As noted in previous blogs, it will be also interesting to see how the possible upcoming announcement of an increase of interest rates by the ECB will affect the dollar and the European currencies it trades against.



January 2, 2006
Upcoming Rate Hike?

In an article appearing on Bloomberg.com, the ECB member Guy Quaden has hinted as a possible interest rate hike that might soon be announced. This will be a second rate hike in a matter of months if this occurs.

Quaden outrightly stated that he feels that interest rates cannot forever remain low, but would “not return to the high rates of the 1980’s.”However, this news is not being welcomed by many people in the EU countries. Many of these countries had wanted to start the New Year in a stable manner, before the cost of borrowing is increased.

Quaden also went on to say that if the interest rates are increased, many of the European Union countries will be able to adjust, and that it was “important for the EU to keep pace with inflation.”



January 2, 2006
South Korea To Restrict Forex Trading Data

In an unexpected move, the Seoul Foreign Exchange Market Committee announced that it would limit access to information used by many people for Forex trading. This information instead will only be made available to banks and other select financial institutions.
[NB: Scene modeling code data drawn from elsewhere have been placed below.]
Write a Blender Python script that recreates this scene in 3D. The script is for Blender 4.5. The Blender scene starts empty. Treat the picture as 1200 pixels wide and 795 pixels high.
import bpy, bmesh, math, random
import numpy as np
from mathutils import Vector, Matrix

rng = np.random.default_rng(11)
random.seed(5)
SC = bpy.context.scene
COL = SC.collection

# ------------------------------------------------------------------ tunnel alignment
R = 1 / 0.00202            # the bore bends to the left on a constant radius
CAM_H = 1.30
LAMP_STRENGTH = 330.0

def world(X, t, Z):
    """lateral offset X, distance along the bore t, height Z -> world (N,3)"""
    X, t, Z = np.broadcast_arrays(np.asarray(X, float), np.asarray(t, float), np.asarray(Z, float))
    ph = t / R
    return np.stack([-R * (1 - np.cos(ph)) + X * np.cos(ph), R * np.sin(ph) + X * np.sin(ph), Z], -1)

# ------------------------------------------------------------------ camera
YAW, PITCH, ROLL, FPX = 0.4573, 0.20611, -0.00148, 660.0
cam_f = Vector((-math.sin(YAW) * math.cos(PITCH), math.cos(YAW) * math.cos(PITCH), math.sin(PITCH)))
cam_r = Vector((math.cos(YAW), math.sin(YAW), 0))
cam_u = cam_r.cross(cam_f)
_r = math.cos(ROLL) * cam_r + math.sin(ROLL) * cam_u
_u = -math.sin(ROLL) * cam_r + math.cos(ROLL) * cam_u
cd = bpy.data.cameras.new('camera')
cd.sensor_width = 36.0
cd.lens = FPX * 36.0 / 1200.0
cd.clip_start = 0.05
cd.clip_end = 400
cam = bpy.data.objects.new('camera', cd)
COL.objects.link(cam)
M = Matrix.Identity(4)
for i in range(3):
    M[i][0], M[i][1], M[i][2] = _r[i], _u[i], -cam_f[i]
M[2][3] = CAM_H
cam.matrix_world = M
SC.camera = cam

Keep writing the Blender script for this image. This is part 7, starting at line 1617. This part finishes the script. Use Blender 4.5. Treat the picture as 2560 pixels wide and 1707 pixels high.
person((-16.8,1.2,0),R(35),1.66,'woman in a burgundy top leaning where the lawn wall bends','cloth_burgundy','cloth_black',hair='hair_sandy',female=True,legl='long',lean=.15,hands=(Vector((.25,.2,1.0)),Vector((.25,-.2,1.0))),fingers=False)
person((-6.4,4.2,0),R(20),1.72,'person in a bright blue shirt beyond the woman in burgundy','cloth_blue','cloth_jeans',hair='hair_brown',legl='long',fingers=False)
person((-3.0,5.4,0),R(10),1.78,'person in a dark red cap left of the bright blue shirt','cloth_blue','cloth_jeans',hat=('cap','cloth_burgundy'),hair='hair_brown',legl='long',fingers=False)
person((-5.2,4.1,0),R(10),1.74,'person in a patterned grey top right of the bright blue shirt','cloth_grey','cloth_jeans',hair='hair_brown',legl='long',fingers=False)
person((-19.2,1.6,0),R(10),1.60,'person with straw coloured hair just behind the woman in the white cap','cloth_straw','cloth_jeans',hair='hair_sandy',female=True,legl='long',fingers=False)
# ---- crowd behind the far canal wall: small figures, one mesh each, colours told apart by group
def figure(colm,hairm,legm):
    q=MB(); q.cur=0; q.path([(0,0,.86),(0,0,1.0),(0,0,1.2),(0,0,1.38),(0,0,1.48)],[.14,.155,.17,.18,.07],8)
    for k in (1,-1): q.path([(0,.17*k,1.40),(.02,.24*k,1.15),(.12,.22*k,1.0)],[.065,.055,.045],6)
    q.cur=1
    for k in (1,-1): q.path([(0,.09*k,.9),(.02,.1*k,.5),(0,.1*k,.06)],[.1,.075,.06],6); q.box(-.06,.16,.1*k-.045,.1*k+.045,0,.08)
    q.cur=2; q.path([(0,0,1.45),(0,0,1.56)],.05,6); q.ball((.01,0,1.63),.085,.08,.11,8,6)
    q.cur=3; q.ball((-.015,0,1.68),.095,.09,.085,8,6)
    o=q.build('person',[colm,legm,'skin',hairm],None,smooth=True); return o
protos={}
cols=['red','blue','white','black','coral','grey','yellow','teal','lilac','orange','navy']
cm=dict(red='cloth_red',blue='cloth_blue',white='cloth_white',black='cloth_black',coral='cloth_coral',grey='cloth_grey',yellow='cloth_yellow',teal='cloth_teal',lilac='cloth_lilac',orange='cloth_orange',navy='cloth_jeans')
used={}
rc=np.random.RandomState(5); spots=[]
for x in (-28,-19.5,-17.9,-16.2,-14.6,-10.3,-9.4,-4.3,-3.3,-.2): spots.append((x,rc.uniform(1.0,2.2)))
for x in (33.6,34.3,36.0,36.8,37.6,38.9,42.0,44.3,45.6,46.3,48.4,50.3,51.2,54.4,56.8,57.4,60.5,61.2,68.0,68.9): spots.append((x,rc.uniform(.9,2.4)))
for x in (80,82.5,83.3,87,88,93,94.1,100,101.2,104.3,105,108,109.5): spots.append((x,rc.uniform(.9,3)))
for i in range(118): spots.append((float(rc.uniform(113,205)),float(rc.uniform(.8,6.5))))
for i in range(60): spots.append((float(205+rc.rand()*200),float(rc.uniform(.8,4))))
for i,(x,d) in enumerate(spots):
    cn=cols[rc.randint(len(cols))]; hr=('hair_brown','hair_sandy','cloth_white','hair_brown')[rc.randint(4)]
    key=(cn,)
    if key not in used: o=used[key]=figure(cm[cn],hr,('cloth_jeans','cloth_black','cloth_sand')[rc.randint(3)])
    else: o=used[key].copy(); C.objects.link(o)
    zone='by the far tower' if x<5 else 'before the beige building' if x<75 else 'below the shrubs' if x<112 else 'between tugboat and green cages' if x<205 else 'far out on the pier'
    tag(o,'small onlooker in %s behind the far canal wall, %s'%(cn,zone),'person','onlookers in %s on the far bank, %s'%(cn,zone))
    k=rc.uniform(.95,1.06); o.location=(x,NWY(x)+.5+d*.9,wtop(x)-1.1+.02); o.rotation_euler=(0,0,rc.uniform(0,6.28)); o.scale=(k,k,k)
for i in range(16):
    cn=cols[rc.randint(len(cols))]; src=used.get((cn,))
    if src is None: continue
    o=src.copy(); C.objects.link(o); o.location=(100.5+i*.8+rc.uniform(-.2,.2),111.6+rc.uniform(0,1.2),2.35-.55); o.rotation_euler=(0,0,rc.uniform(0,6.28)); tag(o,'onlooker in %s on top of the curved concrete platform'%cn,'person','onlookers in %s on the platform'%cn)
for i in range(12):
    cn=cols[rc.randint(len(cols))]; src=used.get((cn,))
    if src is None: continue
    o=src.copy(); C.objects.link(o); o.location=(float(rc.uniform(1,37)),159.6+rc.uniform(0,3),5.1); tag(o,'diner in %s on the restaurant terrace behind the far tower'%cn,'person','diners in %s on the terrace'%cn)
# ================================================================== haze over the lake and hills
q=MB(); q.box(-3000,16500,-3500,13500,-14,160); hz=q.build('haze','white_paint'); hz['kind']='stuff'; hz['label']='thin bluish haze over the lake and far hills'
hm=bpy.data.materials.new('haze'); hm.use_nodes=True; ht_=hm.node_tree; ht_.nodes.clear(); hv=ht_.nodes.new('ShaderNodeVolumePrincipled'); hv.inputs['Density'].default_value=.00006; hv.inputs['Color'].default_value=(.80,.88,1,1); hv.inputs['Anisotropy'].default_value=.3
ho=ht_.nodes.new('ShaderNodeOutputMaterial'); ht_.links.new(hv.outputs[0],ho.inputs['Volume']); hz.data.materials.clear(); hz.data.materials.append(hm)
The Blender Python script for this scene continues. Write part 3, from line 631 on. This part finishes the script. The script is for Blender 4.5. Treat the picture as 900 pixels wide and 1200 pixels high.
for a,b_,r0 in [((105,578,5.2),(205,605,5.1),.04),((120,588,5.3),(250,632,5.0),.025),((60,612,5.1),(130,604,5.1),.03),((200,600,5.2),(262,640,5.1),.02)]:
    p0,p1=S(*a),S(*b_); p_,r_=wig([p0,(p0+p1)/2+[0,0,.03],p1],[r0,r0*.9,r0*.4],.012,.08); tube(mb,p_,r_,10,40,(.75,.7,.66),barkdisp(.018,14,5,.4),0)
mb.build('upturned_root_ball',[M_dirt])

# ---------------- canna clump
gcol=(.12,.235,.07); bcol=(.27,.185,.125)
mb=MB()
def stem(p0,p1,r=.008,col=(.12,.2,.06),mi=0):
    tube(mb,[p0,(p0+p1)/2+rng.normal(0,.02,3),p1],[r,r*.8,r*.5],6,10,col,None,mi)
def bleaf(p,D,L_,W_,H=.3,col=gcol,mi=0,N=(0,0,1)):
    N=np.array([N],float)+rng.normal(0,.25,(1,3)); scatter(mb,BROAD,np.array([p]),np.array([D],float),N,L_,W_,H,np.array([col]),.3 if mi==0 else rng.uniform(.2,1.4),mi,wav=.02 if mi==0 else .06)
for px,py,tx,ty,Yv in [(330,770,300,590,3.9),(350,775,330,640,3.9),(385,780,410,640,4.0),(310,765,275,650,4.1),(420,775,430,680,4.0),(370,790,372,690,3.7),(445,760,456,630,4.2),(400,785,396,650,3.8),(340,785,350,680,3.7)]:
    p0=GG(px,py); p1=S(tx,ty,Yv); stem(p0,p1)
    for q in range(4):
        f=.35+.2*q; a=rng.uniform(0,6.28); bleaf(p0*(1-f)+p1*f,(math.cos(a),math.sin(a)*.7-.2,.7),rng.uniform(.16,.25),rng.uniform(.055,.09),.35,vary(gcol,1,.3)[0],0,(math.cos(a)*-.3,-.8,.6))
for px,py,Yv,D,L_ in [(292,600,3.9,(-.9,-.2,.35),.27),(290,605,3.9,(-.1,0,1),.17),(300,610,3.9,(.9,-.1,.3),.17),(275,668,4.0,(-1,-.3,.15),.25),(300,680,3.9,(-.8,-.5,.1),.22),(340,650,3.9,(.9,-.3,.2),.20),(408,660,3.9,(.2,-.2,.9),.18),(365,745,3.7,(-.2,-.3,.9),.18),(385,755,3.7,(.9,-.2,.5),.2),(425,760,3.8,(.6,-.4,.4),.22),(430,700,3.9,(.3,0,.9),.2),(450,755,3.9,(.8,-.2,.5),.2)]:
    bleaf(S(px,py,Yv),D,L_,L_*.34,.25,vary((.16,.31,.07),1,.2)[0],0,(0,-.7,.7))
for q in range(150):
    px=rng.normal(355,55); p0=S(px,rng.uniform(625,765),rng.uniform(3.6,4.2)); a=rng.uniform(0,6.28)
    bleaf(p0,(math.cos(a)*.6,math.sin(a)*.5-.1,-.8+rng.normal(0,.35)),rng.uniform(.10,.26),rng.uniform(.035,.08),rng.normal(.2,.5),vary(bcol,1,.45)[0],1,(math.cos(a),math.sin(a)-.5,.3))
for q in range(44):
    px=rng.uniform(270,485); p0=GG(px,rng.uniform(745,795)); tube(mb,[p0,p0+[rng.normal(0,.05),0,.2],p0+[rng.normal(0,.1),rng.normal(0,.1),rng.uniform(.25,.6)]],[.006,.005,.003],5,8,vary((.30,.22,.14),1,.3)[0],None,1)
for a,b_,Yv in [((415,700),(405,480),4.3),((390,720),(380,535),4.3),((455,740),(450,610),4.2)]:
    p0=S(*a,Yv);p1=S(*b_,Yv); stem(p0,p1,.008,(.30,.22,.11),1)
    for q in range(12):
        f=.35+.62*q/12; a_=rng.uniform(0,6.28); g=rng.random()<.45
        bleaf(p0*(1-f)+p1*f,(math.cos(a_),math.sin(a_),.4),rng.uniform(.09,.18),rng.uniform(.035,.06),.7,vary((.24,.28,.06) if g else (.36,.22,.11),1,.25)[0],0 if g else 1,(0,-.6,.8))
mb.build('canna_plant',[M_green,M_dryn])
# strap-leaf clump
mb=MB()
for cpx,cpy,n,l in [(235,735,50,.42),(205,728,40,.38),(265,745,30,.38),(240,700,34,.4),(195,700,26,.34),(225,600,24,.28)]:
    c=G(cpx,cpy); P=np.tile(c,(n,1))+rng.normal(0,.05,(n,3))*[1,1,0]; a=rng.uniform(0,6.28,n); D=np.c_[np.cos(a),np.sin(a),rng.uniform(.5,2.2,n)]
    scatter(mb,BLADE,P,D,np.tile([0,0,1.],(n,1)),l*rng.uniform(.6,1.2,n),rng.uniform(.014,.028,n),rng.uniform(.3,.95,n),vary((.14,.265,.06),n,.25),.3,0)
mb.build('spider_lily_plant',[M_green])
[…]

This unexpected move by South Korea is in an effort to limit the volatile Korean Won. Seoul officials hope that will less information the Won will stabilize and remain a cheaper currency.

The government has also recently announced a deregulation scheme as well that was implemented today. Based on this, it raised the ceiling for overseas direct investments by Koreans to $3 million, up from $1 million.

With this announcement comes after the Won’s rise by 5% in the past 120 days. South Korean officials that in an effort to depreciate the Won, limiting access to Forex information should help. This is due to the fact that in the past many offshore traders with large amounts of cash was contributing to the volatile movements of the Won. Thus limited access only to banks for Forex quotes will decrease speculation on the fall and rise of the Won.